When we read the Bible, then, we have to take into account this doubled problem of historical context. We have to think about the context that it was written in, and about our own context, and then we have to translate from one into the other. Sometimes it’s pretty easy – for instance, we talked last week with Schleiermacher about the verse in Joshua 10 where the sun stood still. Obviously that verse reveals the astronomical framework that the writer of Joshua was using – they clearly existed at a time where they thought the sun went round the Earth, and so it made sense to say that the sun stood still. We don’t use the geocentric model today, because it’s inaccurate, but – in terms of the process of reading and understanding this text as modern day readers, when we identify the geocentric model underpinning this verse, we do this little bit of mental gymnastics. We translate: we enter into the writer’s framework, extract the gist of their meaning, and drag it back into our own point of view, disarticulating and rearticulating it as best we can given the foreign conceptual terrain. It’s a small example, but I think the fact that it’s quite small and neat gives us a nice way to understand the process, which unfurls across the text more broadly in ways that might not always be obvious. Sometimes we don’t even realise the violence we’re doing to a text.

Here’s an example, actually. I still have to follow this up and confirm it, so maybe don’t take it too seriously – but I was reading the other day about that verse in Matthew 5, where Jesus says that if your eye is a bad and sinful eye, you should pull it out of your head and chuck it away. I read somewhere that it’s actually a specific reference to church leadership – again, I’m not sure if this is true, so maybe don’t take it to heart, but the idea was that people went around referring to ministers or pastors as the ‘eye’ of the church, and so when it was written, this verse essentially meant that if your minister was a bad person, you should turf the fucker so he doesn’t ruin everyone’s faith. If that’s true, we can start to understand this idea of doing violence to the text. We might typically read this verse as talking about how we should regulate our bodies, how we should dominate and terrorize our eyes into not looking at bad things and leading us into temptation – but it might be that Jesus never meant anything of the sort. It might be that he was exclusively talking about church structure and church leadership. If that’s the case, by applying the verse to our physical bodies – it’s like throwing a knife at someone who says hey throw me that knife. It’s too literal. It’s an example of how the process of translation can violate the text’s meaning, reassembling it into some mutant Picasso that doesn’t have anything to do with what was originally being said.

So Harnack takes this problem of translation and historical context, and addresses it directly. If you think that the Gospel can only be properly understood in its original context, without translation, he says, then you have to abandon it to the past.

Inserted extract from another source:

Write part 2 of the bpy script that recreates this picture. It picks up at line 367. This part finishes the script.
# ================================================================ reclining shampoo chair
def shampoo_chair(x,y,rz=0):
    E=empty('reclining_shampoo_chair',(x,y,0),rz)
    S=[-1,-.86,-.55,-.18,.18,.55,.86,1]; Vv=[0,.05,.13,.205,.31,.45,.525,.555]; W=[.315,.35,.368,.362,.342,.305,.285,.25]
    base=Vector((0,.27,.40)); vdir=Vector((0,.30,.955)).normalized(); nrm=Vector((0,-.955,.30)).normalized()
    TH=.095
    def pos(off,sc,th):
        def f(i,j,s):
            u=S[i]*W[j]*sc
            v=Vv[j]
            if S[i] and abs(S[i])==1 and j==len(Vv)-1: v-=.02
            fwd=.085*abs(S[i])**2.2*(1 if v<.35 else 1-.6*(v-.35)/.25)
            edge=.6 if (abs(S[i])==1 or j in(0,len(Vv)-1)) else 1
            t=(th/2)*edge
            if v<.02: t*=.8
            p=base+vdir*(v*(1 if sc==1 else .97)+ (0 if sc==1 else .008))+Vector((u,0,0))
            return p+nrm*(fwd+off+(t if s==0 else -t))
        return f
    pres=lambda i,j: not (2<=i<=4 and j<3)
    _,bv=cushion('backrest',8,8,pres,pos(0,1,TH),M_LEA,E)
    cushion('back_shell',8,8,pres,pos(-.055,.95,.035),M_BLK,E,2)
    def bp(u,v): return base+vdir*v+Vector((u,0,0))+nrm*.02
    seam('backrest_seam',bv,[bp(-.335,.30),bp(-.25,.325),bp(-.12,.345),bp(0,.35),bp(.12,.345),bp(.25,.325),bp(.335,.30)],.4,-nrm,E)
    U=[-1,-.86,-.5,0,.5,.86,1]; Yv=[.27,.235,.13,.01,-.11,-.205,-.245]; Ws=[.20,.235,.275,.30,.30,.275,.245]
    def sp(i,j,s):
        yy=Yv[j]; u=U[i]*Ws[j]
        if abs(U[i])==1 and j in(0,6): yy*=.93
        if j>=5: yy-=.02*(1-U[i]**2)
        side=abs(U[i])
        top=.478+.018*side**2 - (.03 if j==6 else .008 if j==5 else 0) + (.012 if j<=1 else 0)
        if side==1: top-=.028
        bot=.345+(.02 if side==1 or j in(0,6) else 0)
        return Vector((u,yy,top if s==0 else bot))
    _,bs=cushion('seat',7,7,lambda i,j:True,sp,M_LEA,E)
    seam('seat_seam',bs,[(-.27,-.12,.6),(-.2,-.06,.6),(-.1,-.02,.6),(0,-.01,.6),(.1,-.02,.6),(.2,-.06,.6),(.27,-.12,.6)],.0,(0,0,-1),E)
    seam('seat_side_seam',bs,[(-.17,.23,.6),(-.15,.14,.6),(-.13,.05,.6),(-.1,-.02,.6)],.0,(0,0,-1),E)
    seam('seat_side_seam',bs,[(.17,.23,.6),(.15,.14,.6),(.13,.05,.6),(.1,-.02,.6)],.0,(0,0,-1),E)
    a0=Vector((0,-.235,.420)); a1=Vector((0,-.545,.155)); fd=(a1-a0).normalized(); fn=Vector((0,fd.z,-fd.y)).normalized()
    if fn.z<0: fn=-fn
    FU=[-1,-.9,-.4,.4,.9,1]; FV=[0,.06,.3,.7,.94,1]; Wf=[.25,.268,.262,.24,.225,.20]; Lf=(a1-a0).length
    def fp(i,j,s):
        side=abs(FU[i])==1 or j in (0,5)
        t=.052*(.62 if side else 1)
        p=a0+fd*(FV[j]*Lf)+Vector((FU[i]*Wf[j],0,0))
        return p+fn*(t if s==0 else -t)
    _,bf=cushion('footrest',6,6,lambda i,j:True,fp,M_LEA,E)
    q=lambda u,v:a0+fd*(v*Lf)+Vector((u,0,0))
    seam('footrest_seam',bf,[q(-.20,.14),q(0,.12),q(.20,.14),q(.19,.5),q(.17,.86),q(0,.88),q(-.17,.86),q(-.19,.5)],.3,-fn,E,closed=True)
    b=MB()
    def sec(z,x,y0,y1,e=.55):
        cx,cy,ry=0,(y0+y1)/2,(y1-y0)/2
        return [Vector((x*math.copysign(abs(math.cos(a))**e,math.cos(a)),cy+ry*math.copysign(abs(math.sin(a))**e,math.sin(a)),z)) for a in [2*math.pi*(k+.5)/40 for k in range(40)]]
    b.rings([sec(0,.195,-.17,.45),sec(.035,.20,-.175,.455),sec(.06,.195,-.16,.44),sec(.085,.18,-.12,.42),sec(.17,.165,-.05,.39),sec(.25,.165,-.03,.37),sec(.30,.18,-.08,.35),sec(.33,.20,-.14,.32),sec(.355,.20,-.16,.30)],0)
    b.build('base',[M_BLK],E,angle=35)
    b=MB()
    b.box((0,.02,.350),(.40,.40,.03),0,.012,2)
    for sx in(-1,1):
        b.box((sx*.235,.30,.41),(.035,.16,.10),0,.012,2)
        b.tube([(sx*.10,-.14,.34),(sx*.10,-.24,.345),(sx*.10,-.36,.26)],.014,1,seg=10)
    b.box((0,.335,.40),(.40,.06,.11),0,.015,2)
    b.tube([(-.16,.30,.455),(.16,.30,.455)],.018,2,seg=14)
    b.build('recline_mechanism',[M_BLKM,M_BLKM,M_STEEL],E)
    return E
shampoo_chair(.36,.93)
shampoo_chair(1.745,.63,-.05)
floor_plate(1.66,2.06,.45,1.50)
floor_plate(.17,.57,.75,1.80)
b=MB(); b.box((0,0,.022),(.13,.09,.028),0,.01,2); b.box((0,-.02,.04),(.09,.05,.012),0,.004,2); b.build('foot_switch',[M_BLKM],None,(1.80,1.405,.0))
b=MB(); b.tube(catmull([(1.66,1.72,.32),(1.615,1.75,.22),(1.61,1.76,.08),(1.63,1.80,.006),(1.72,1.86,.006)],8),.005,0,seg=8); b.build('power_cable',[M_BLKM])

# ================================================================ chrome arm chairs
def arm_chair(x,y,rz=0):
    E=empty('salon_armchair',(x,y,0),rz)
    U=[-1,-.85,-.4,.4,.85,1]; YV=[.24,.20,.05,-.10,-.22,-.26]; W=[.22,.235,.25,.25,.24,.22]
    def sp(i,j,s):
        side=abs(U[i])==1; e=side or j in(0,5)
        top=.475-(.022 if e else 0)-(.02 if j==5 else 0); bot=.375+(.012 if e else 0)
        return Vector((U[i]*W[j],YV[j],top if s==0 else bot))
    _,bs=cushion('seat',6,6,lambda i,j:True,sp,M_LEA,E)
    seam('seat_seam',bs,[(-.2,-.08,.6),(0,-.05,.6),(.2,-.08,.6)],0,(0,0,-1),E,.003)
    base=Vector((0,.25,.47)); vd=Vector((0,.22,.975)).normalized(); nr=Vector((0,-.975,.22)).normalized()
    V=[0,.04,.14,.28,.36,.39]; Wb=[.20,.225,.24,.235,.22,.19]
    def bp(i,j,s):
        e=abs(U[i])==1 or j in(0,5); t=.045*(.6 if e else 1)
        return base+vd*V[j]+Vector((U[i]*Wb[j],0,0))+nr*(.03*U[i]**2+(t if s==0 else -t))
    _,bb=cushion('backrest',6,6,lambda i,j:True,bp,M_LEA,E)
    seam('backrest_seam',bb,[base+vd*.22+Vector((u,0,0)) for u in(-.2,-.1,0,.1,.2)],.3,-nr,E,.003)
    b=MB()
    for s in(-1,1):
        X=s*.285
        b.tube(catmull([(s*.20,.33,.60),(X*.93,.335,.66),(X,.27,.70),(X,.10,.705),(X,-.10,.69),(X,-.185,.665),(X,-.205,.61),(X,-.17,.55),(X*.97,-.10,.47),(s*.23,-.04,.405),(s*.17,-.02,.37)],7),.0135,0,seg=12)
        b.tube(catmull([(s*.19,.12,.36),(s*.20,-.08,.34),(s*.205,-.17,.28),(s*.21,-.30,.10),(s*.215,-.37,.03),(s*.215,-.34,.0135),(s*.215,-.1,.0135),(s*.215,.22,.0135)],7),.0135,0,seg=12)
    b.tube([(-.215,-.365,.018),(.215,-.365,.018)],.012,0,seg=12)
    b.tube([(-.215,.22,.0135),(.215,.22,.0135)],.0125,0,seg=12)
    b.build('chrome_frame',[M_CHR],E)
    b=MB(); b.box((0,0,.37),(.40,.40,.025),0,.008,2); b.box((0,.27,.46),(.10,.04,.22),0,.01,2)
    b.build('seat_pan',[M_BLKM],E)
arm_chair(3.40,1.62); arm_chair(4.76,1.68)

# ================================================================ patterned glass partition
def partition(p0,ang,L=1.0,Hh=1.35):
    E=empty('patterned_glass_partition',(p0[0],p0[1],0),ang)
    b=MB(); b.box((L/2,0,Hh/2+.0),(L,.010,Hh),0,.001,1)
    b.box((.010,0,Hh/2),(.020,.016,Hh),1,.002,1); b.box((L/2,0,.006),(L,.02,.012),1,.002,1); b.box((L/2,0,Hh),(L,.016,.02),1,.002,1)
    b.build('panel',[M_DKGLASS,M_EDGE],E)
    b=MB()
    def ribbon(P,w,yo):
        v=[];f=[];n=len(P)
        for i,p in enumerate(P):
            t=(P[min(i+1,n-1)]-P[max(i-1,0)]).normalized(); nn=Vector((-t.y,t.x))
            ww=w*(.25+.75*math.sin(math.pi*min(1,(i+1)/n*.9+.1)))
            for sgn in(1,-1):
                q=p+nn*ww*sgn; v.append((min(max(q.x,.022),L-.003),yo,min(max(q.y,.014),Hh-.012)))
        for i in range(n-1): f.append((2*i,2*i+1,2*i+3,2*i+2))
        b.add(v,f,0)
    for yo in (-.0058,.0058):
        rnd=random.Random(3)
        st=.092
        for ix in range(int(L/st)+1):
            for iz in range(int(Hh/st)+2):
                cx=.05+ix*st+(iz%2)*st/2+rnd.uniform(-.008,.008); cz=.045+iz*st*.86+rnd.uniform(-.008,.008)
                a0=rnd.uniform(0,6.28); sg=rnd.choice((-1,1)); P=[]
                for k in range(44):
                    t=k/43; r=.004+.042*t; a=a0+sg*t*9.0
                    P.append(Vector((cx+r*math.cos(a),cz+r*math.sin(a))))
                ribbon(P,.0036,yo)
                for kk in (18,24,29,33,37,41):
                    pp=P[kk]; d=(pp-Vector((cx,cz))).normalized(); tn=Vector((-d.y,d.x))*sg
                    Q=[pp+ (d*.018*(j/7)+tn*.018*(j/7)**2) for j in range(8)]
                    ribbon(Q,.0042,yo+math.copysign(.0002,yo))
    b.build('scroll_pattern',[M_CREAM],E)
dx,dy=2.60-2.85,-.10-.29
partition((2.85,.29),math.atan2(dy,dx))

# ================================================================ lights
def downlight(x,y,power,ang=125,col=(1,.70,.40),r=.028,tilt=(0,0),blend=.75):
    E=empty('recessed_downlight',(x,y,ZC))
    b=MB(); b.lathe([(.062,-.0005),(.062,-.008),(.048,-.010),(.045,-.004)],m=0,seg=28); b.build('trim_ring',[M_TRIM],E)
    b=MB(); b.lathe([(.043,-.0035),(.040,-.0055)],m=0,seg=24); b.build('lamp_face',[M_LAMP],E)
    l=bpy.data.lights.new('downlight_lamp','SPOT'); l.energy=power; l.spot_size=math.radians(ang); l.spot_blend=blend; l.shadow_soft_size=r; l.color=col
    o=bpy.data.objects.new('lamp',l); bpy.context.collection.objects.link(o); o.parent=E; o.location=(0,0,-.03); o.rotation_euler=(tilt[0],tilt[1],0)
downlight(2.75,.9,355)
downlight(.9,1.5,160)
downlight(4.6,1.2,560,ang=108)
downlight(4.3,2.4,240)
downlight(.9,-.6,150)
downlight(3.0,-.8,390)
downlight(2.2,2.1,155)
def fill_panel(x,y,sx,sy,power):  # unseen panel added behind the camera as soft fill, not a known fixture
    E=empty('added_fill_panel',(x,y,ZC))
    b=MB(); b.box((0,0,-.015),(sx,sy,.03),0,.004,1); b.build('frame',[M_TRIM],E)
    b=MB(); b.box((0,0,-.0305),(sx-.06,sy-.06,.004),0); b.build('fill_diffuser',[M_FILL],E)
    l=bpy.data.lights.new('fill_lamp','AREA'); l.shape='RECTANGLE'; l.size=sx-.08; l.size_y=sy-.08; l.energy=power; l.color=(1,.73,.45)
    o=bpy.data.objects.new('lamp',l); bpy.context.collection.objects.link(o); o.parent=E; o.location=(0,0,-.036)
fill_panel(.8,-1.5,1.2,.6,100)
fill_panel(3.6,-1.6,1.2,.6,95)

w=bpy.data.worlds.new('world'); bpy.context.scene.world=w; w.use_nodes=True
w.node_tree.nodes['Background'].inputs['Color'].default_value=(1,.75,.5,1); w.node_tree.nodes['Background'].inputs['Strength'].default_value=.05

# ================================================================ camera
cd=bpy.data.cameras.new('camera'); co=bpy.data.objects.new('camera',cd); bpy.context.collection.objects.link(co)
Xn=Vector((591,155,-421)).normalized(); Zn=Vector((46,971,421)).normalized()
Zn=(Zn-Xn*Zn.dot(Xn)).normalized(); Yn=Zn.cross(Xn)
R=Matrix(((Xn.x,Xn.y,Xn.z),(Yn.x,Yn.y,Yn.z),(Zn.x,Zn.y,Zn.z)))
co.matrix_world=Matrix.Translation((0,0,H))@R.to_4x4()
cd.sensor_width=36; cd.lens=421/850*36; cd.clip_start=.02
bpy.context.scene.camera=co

We’re not first-century Palestinians: the absolute original meaning of the Bible “came with its time and has departed with it.” That doesn’t mean that the Bible is entirely inaccessible or foreign, though – we can do some reconstructive work to try and understand some of what it originally meant, and we can do some translation to bring it into our own time. But it’s important to remember that we’re not accessing the original text in its pure, untranslated form: human beings “cannot cease to feel, understand and judge as children of their age.” We translate the Bible into our own time and context, disarticulating and rearticulating, dragging it from one framework into another, and looking for something true amidst contorted shapes and twisted limbs: “something which, under differing historical forms, is of permanent validity.” It’s even arguably appropriate to talk about Bibles in the plural – if we’re all carrying out this transformative, potentially violent work of translation, arguably it would be more appropriate to say ‘I’m reading a twenty-first century New Zealand translation of the Bible’, or ‘I’m reading a twenty-first century rich white American Bible’, or whatever other elements of your context might be relevant to your understanding. At the end of the day, those are separate and distinct translations – they’re not going to be identical with (for instance) the sixteenth-century German translation of Martin Luther. And it would be misleading to talk about ‘the Bible’ as something common between you, as a single shared point of reference, without taking into account the cultural and historical differences that give rise to your separate translations and understandings.